In praise of Tower Records

8th May 2013

Recession takes no prisoners. It is dispiriting to pass so many retail outlets which have closed up shop. We have become used to the signals: dwindling stock, a certain tiredness in window displays and then, bang! Gone.

Economic downturn reveals a certain law-of-the-jungle truth. Those businesses which were built leaner,  operated more flexibly and were more careful in creating customer relationships have fared better.

Recessionary survival, like chance, favours the prepared.

For those of us ploughing our furrow in Dublin, Tower Records on Wicklow Street has been a long-term, energy-giving if a little nerdy, music and movie store.

It has always struck me as a humble business which likes what it does.

When I asked for a Ken Burns documentary some months back, the guy helping me waxed lyrical about Burns and his particular style of storytelling. It was great to learn something new, and to get excited by the DVD before ever viewing it (as a recent convert to movies marginally more pushy than The Sound of Music, I like to feel part of the club of cool).

In contrast, HMV – the British high street franchise – fell into a rather noisy (and sad) collapse a few months back. It closed its Irish doors, reneged on its outstanding gift tokens and took leave of its hundreds of staff.

It seemed to me that HMV was a place of impersonal gloss – founded on the combined talents of One Direction, Downton Abbey, and Christmas box-sets of Fawlty Towers. It seemed a business predicated on footfall, not people; music charts, not music appreciation. It sold me music, but did not take an interest in stimulating my musical tastes.

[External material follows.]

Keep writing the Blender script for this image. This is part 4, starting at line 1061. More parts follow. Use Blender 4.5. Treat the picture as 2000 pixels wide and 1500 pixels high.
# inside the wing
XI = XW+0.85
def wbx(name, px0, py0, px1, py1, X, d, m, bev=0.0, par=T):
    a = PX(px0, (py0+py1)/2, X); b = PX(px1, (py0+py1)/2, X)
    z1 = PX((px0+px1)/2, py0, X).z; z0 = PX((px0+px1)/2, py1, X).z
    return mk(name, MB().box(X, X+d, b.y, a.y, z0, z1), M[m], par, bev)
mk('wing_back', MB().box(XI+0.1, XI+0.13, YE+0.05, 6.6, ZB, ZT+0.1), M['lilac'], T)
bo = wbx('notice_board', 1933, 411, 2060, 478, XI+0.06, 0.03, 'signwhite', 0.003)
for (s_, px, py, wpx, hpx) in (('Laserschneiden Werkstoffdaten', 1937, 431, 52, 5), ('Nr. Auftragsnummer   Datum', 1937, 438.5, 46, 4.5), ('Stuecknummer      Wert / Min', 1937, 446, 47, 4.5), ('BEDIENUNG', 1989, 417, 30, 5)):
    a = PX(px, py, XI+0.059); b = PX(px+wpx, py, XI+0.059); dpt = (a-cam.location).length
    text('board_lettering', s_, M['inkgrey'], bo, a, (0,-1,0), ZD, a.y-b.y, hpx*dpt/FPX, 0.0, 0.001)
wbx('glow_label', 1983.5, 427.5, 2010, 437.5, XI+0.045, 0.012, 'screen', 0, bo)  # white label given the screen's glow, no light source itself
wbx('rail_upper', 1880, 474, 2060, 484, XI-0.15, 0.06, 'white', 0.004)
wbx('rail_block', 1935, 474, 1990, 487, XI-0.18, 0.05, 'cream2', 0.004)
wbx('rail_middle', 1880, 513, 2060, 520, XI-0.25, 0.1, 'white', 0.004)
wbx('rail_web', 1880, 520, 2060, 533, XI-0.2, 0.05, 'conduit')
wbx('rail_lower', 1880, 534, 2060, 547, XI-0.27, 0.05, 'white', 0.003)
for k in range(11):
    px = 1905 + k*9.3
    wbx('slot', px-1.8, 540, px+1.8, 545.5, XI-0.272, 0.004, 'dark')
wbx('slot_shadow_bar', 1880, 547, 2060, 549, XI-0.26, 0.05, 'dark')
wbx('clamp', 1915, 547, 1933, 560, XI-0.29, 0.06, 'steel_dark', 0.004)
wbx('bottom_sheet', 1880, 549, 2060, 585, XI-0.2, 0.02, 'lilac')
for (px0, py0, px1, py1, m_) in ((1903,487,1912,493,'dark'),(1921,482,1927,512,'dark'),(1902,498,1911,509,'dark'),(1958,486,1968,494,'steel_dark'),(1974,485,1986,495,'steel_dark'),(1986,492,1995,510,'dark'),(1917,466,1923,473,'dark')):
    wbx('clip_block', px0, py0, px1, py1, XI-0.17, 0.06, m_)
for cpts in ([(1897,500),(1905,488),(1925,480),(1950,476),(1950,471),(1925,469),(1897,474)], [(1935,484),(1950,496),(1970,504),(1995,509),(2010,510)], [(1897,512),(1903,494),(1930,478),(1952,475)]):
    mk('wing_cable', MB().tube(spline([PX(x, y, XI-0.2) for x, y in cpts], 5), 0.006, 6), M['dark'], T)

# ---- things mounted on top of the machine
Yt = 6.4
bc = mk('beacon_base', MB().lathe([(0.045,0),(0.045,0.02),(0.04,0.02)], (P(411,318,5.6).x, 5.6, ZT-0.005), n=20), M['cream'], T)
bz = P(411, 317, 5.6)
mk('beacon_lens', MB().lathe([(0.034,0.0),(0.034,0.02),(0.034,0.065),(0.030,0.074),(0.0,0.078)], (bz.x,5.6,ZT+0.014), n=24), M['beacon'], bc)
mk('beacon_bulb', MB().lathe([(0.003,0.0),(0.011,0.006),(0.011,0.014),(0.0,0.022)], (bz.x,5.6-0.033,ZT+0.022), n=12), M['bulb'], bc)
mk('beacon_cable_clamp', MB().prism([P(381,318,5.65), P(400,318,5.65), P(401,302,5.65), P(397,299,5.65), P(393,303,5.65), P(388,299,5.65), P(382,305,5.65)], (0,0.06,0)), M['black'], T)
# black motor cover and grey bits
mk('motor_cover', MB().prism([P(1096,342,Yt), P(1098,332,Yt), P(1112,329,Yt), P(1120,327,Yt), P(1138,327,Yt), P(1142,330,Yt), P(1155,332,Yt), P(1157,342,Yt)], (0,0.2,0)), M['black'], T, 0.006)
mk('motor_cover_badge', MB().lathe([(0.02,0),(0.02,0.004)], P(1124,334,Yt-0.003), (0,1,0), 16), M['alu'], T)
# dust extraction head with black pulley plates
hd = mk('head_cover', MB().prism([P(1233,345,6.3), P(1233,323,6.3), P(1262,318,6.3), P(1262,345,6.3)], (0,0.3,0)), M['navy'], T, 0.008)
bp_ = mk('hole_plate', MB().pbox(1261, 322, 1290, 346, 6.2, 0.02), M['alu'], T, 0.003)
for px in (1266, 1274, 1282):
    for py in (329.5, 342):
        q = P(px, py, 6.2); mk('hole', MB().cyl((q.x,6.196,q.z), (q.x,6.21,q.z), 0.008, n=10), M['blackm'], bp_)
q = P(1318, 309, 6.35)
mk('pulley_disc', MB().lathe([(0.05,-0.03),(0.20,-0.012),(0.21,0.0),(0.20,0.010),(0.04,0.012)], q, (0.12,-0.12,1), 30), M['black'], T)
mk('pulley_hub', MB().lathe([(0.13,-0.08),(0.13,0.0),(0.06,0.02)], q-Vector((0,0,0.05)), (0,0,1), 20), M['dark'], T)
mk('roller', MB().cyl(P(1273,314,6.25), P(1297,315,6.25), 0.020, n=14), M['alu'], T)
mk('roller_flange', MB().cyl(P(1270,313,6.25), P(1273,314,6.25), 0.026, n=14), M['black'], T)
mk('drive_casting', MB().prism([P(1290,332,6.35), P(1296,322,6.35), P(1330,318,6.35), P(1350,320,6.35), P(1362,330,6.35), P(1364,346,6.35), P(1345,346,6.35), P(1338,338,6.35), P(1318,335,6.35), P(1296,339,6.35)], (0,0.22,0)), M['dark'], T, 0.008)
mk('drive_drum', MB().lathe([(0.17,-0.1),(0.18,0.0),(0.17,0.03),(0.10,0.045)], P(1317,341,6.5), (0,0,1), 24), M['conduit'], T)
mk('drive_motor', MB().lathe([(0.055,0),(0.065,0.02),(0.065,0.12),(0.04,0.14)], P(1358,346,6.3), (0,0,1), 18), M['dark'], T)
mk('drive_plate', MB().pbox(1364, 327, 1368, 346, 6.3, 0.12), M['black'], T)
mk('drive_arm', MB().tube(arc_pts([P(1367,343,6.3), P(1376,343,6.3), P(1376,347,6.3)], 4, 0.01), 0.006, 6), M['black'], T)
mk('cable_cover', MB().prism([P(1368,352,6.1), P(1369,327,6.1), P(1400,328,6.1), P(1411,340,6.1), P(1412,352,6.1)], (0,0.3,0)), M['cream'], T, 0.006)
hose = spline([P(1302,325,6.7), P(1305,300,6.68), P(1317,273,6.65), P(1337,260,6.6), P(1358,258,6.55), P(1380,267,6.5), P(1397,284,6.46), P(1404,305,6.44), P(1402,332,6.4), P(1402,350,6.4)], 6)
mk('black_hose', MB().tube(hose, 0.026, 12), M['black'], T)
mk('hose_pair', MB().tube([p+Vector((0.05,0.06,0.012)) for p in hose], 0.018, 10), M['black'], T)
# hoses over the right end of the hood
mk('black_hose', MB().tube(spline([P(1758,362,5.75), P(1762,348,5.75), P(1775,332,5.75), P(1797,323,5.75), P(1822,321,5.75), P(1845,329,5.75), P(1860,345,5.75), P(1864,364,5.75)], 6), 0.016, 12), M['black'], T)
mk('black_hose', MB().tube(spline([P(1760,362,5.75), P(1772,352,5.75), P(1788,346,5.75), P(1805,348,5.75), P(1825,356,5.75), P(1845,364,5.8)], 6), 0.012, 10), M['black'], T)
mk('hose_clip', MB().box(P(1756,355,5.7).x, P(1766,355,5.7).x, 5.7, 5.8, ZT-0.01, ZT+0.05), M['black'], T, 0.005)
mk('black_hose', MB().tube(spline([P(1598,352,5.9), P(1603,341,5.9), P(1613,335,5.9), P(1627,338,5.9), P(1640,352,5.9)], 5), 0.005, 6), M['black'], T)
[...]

Alas, when brands play in the mainstream, they have to deal with mainstream forces. That great big webbed monster-of-connectivity seemed to swallow HMV’s business model whole. Gulp.

I passed Tower Records today and saw their motto fluttering above the rather wizened, but functional, shop signage:

“No music, No life”

Ah yes, I thought. It’s good doing business with a business that knows its business.